[Begin]

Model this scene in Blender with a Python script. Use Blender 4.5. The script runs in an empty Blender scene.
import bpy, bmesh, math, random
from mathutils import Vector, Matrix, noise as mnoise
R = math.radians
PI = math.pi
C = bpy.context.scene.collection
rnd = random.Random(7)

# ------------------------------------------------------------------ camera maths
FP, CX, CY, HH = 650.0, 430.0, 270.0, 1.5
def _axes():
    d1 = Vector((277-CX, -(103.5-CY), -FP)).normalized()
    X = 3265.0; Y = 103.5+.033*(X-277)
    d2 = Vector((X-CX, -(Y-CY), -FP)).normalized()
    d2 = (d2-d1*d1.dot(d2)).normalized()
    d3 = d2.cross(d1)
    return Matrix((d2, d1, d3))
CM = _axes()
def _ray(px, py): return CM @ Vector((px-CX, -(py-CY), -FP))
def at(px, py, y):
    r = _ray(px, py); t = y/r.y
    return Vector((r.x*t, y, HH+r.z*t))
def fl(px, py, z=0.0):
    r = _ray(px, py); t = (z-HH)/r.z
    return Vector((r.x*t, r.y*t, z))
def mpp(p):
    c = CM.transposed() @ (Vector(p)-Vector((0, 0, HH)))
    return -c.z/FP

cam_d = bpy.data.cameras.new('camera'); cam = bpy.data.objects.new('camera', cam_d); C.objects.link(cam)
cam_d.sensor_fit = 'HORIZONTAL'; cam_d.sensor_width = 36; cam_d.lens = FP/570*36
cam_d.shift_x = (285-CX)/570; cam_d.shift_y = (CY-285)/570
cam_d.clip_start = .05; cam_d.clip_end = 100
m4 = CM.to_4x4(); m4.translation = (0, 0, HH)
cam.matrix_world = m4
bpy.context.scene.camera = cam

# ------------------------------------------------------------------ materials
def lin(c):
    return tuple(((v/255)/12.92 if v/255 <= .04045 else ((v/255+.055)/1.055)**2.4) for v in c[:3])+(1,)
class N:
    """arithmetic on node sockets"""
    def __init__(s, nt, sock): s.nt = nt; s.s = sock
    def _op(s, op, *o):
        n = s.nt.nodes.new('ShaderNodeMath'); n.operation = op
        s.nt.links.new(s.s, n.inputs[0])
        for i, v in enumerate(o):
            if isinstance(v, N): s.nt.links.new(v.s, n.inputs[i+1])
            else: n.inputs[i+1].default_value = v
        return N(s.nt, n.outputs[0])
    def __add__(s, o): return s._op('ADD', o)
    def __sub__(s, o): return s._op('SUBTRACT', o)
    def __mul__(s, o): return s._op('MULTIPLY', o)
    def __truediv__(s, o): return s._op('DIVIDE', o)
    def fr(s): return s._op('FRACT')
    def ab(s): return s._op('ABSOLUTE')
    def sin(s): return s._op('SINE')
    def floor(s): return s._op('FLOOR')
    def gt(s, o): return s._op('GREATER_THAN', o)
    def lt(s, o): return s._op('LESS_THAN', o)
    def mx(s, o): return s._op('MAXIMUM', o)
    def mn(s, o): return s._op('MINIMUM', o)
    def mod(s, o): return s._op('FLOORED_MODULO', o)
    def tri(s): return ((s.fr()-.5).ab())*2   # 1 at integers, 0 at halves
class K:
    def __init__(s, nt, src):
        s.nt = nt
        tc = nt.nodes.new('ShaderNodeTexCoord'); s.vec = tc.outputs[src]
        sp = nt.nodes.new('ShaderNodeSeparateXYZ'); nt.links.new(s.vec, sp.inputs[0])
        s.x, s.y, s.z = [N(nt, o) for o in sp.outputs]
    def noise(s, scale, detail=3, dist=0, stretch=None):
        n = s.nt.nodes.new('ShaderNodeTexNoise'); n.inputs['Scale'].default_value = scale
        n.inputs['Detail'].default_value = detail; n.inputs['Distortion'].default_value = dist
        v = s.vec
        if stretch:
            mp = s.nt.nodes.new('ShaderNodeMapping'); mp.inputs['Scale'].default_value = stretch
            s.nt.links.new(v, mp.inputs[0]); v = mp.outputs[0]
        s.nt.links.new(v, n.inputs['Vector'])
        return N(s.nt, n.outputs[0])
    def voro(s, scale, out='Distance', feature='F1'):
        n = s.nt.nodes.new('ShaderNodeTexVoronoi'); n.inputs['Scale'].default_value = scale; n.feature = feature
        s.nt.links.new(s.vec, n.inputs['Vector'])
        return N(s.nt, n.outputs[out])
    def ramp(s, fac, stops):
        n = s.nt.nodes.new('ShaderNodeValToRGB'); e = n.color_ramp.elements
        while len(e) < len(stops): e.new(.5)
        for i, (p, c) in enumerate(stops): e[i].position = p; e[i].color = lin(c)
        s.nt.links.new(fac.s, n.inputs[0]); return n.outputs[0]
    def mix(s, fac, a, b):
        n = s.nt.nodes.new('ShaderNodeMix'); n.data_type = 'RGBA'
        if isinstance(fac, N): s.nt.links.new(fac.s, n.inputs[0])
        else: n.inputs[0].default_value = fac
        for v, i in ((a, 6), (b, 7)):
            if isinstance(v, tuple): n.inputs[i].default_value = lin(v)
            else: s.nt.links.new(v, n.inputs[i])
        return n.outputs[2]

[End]

Stated exercise:
Copy all the lines, exactly.

Completed exercise:
Model this scene in Blender with a Python script. Use Blender 4.5. The script runs in an empty Blender scene.
import bpy, bmesh, math, random
from mathutils import Vector, Matrix, noise as mnoise
R = math.radians
PI = math.pi
C = bpy.context.scene.collection
rnd = random.Random(7)

# ------------------------------------------------------------------ camera maths
FP, CX, CY, HH = 650.0, 430.0, 270.0, 1.5
def _axes():
    d1 = Vector((277-CX, -(103.5-CY), -FP)).normalized()
    X = 3265.0; Y = 103.5+.033*(X-277)
    d2 = Vector((X-CX, -(Y-CY), -FP)).normalized()
    d2 = (d2-d1*d1.dot(d2)).normalized()
    d3 = d2.cross(d1)
    return Matrix((d2, d1, d3))
CM = _axes()
def _ray(px, py): return CM @ Vector((px-CX, -(py-CY), -FP))
def at(px, py, y):
    r = _ray(px, py); t = y/r.y
    return Vector((r.x*t, y, HH+r.z*t))
def fl(px, py, z=0.0):
    r = _ray(px, py); t = (z-HH)/r.z
    return Vector((r.x*t, r.y*t, z))
def mpp(p):
    c = CM.transposed() @ (Vector(p)-Vector((0, 0, HH)))
    return -c.z/FP

cam_d = bpy.data.cameras.new('camera'); cam = bpy.data.objects.new('camera', cam_d); C.objects.link(cam)
cam_d.sensor_fit = 'HORIZONTAL'; cam_d.sensor_width = 36; cam_d.lens = FP/570*36
cam_d.shift_x = (285-CX)/570; cam_d.shift_y = (CY-285)/570
cam_d.clip_start = .05; cam_d.clip_end = 100
m4 = CM.to_4x4(); m4.translation = (0, 0, HH)
cam.matrix_world = m4
bpy.context.scene.camera = cam

# ------------------------------------------------------------------ materials
def lin(c):
    return tuple(((v/255)/12.92 if v/255 <= .04045 else ((v/255+.055)/1.055)**2.4) for v in c[:3])+(1,)
class N:
    """arithmetic on node sockets"""
    def __init__(s, nt, sock): s.nt = nt; s.s = sock
    def _op(s, op, *o):
        n = s.nt.nodes.new('ShaderNodeMath'); n.operation = op
        s.nt.links.new(s.s, n.inputs[0])
        for i, v in enumerate(o):
            if isinstance(v, N): s.nt.links.new(v.s, n.inputs[i+1])
            else: n.inputs[i+1].default_value = v
        return N(s.nt, n.outputs[0])
    def __add__(s, o): return s._op('ADD', o)
    def __sub__(s, o): return s._op('SUBTRACT', o)
    def __mul__(s, o): return s._op('MULTIPLY', o)
    def __truediv__(s, o): return s._op('DIVIDE', o)
    def fr(s): return s._op('FRACT')
    def ab(s): return s._op('ABSOLUTE')
    def sin(s): return s._op('SINE')
    def floor(s): return s._op('FLOOR')
    def gt(s, o): return s._op('GREATER_THAN', o)
    def lt(s, o): return s._op('LESS_THAN', o)
    def mx(s, o): return s._op('MAXIMUM', o)
    def mn(s, o): return s._op('MINIMUM', o)
    def mod(s, o): return s._op('FLOORED_MODULO', o)
    def tri(s): return ((s.fr()-.5).ab())*2   # 1 at integers, 0 at halves
class K:
    def __init__(s, nt, src):
        s.nt = nt
        tc = nt.nodes.new('ShaderNodeTexCoord'); s.vec = tc.outputs[src]
        sp = nt.nodes.new('ShaderNodeSeparateXYZ'); nt.links.new(s.vec, sp.inputs[0])
        s.x, s.y, s.z = [N(nt, o) for o in sp.outputs]
    def noise(s, scale, detail=3, dist=0, stretch=None):
        n = s.nt.nodes.new('ShaderNodeTexNoise'); n.inputs['Scale'].default_value = scale
        n.inputs['Detail'].default_value = detail; n.inputs['Distortion'].default_value = dist
        v = s.vec
        if stretch:
            mp = s.nt.nodes.new('ShaderNodeMapping'); mp.inputs['Scale'].default_value = stretch
            s.nt.links.new(v, mp.inputs[0]); v = mp.outputs[0]
        s.nt.links.new(v, n.inputs['Vector'])
        return N(s.nt, n.outputs[0])
    def voro(s, scale, out='Distance', feature='F1'):
        n = s.nt.nodes.new('ShaderNodeTexVoronoi'); n.inputs['Scale'].default_value = scale; n.feature = feature
        s.nt.links.new(s.vec, n.inputs['Vector'])
        return N(s.nt, n.outputs[out])
    def ramp(s, fac, stops):
        n = s.nt.nodes.new('ShaderNodeValToRGB'); e = n.color_ramp.elements
        while len(e) < len(stops): e.new(.5)
        for i, (p, c) in enumerate(stops): e[i].position = p; e[i].color = lin(c)
        s.nt.links.new(fac.s, n.inputs[0]); return n.outputs[0]
    def mix(s, fac, a, b):
        n = s.nt.nodes.new('ShaderNodeMix'); n.data_type = 'RGBA'
        if isinstance(fac, N): s.nt.links.new(fac.s, n.inputs[0])
        else: n.inputs[0].default_value = fac
        for v, i in ((a, 6), (b, 7)):
            if isinstance(v, tuple): n.inputs[i].default_value = lin(v)
            else: s.nt.links.new(v, n.inputs[i])
        return n.outputs[2]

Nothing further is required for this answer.